Painting Composition: How to Use a Viewfinder

1. Why Using a Viewfinder Can Help You Get the Best Composition

Often when a painter is faced with a scene, there’s simply so much that’s appealing it’s hard to choose what to focus on. This is where a viewfinder comes in useful, as it helps you focus on particular parts of the scene, enabling you to decide what will make the best composition, both in terms of focus and format.

If you look at the landscape in the photo above (view a larger version), you’ll quickly see the potential for various landscape paintings. By using a viewfinder to isolate just a part of the landscape and to frame it in a particular way, it’s easier to judge whether a composition is pleasing or not.

2. Use a Viewfinder to Crop Out the Foreground

For instance, you could crop out all the foreground, including the whole town, for a composition that focuses on the mountains. As a composition it’s strong, yet for a landscape painting doesn’t give you much of a feeling for the area.

3. Use a Viewfinder to Consider the Possibilities

If the town is included, as here, the whole feeling of the composition changes. Suddenly the mountains aren’t the primary focus, but a background. The town and the farmlands dominate, yet there isn’t a strong focal point to draw the viewer into the painter. As a composition it’s rather mundane.

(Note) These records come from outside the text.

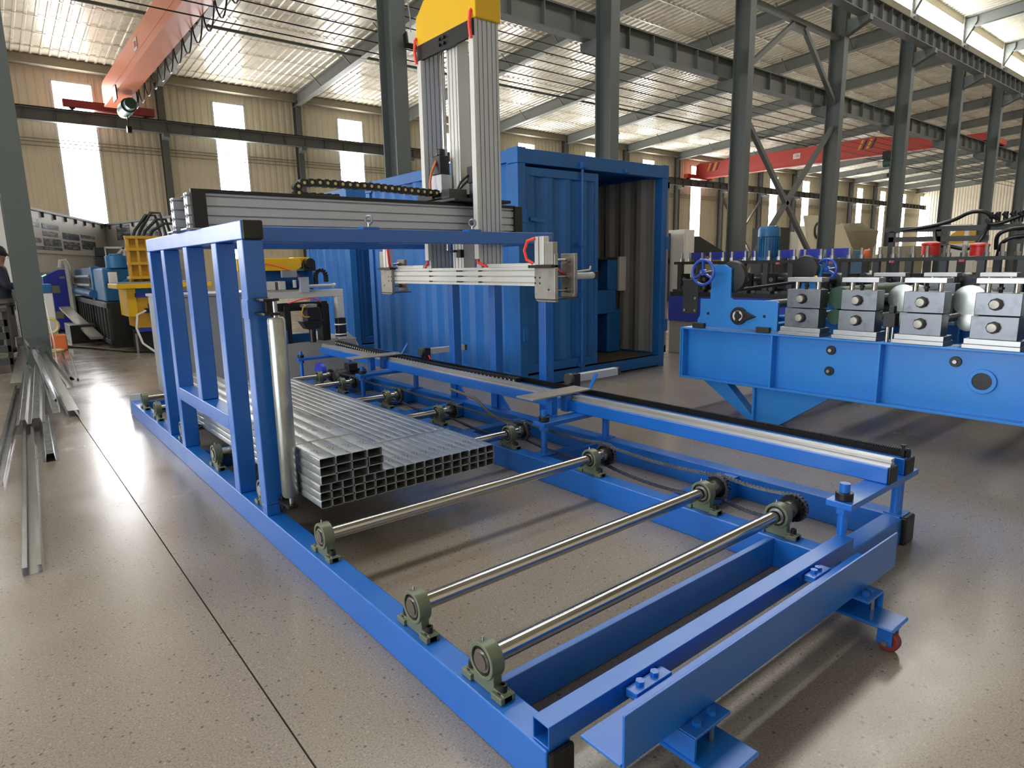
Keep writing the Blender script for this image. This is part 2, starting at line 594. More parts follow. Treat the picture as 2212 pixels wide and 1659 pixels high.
igirder('beam_crane_runway', -11, 93, YC + .55, 6.85, 7.45, .15, M['girder'])
igirder('beam_wall_runway', -11, 93, YW - .8, 7.15, 7.62, .14, M['girder'])
igirder('beam_upper_runway', -11, 93, YC - .8, 9.58, 10.2, .18, M['girder'], 0.8)
obj('beam_eaves', MB().box(-11, 93, YC - .12, YC + .12, 10.5, 10.85), M['girder'], kind='structure')
for nm, y in (('crane_rail', YC + .55),):
    obj('beam_crane_rail', B(-11, 93, y - .03, y + .03, 7.45, 7.52), M['bsteel'], kind='structure')
obj('beam_wall_crane_rail', B(-11, 93, YW - .83, YW - .77, 7.62, 7.69), M['bsteel'], kind='structure')
# conductor wires strung along the column row
for k in range(6):
    z = 5.45 + .2 * k
    obj('beam_conductor_wire', MB().cyl((-11, YC + .3, z), (93, YC + .3, z - .05), .012, 6), M['bsteel'], kind='structure')


def roofz(y):
    return 9.62 + (YW - y) * 0.068


rf = thing('roof_far_bay', (0, 20, 10), kind='structure')
L = YW - YC
ang = math.atan(0.068)
sheet = rib_sheet(L / math.cos(ang), 6.0, pitch=0.3, h=0.035, top=0.06, base=0.12).xf(Matrix.Rotation(-ang, 4, 'X'))
for k in range(-3, 16):
    obj('roof_sheet', sheet, M['roof'], rf, loc=(0.9 + 6 * k, YC, roofz(YC)), key='roof_far', smooth=False)
for k in range(-2, 16):
    x = 0.9 + 6 * k
    t = thing('beam_rafter', (x, YW - .4, 9.0), kind='structure')
    mb = MB()
    for zo, hh in ((-.06, .025), (-.56, .025)):
        mb.bar((x, YW - .2, roofz(YW - .2) + zo), (x, YC + .2, roofz(YC + .2) + zo), .26, hh)
    mb.bar((x, YW - .2, roofz(YW) - .31), (x, YC + .2, roofz(YC) - .31), .014, .5)
    obj('web', mb, M['rafter'], t)
    for y in range(14, 32, 3):
        for sx in (-1, 1):
            obj('flange_brace', MB().bar((x + sx * .05, y, roofz(y) - .5), (x + sx * .55, y, roofz(y) - .05), .04, .04), M['rafter'], t)
for y in (25.0, 18.5):
    obj('beam_tie_strut', MB().cyl((-13, y, roofz(y) - .52), (93, y, roofz(y) - .52), .06, 8), M['girder'], kind='structure')
mb = MB()
y = YC + 1.5
while y < YW - .5:
    mb.box(-13, 93, y - .03, y + .03, roofz(y) - .046, roofz(y) - .036)
    y += 1.5
obj('beam_purlins', mb, M['roof'], kind='structure')

# clerestory over the column row, and the higher roof over the camera's bay
cl = thing('window_2', (0, YC, 11), kind='structure')
for k in range(-2, 15):
    x = 0.65 + 6.02 * k
    obj('window_pane', B(x + .25, x + 5.77, YC - .02, YC, 11.2, 11.85), M['clere'], cl)
    mb = MB().box(x - .25, x + .25, YC - .1, YC + .05, 10.85, 12.2)
    obj('window_post', mb, M['white'], cl)
    mb = MB().prism([(YC - .1, 11.1), (YC - .55, 11.9), (YC - .55, 12.1), (YC - .1, 12.1)], 'x', x - .1, x + .1)
    obj('window_bracket', mb, M['rafter'], cl)
obj('window_sill', MB().box(-11, 93, YC - .06, YC + .05, 10.85, 11.2), M['wall2'], cl)
obj('window_head', MB().box(-11, 93, YC - .06, YC + .05, 11.85, 12.15), M['wall'], cl)
rn = thing('roof_near_bay', (0, 1, 12), kind='structure')


def roofn(y):
    return 12.2 + (YC - abs(y - 1.1) - 1.1) * .06 if False else 12.2 + min(YC - y, y + 9.5) * .06


for y0, y1 in ((YC, 7.6), (5.6, 1.1), (1.1, -9.5)):
    a = math.atan2(roofn(y0) - roofn(y1), y0 - y1)
    Ls = math.hypot(y0 - y1, roofn(y0) - roofn(y1))
    sh = rib_sheet(Ls, 6.0, pitch=.3, h=.035, top=.06, base=.12).xf(Matrix.Rotation(a, 4, 'X'))
    for k in range(-3, 16):
        obj('roof_sheet', sh, M['roof'], rn, loc=(0.9 + 6 * k, y1, roofn(y1)), key='roofn%.1f' % y0, smooth=False)
for y0, y1 in ((7.6, 5.6),):
    mb = MB().bar((40, y0, roofn(y0)), (40, y1, roofn(y1)), 108, .01)
    obj('rooflight', mb, M['rooflight'], rn)
for k in range(-2, 15):
    x = 0.65 + 6.02 * k
    t = thing('beam_rafter', (x, 1, 12), kind='structure')
    mb = MB()
    for ya, yb in ((YC, 1.1), (1.1, -9.4)):
        mb.bar((x, ya, roofn(ya) - .06), (x, yb, roofn(yb) - .06), .24, .02)
        mb.bar((x, ya, roofn(ya) - .50), (x, yb, roofn(yb) - .50), .24, .02)
        mb.bar((x, ya, roofn(ya) - .28), (x, yb, roofn(yb) - .28), .012, .44)
    obj('web', mb, M['rafter'], t)

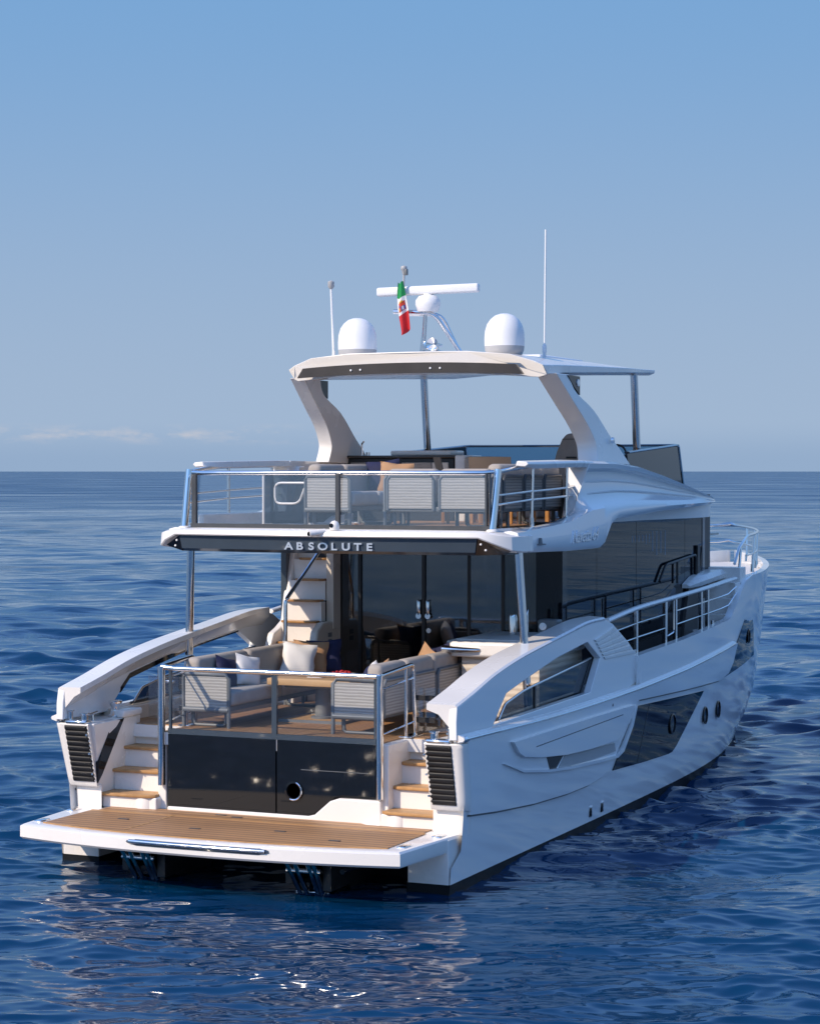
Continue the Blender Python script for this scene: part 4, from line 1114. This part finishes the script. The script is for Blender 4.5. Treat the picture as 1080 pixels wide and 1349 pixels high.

4. How About a Square Format?

If you move the viewfinder to the right, so that the mountain runs off the left edge of the painting and the open farmland runs from the foreground off into the distance to the right, you get a much more rural scene. Yes, the town is there, but the focus is on the farmlands and the feeling of distance they create as they vanish into the horizon. As a composition, it is quite pleasing, but you’d need to decide whether you were happy with the very square format.

5. How About a Tall Format?

ow does the feeling of the landscape change when it’s cropped in a very tall, portrait format? The farmland is interrupted by the town, then continues behind it, but instead of stretching into the distance, creating a feeling of space, it is ended by the mountains. Overall there’s less of a feeling of space and depth, but the tall format does add a sense of grandeur and height to the mountains.

As you can see, using a viewfinder helps to focus your attention on what would be in a specific composition by framing a specific part of a scene. What you ultimately decide to use will, of course, depend on your personal likes and dislikes.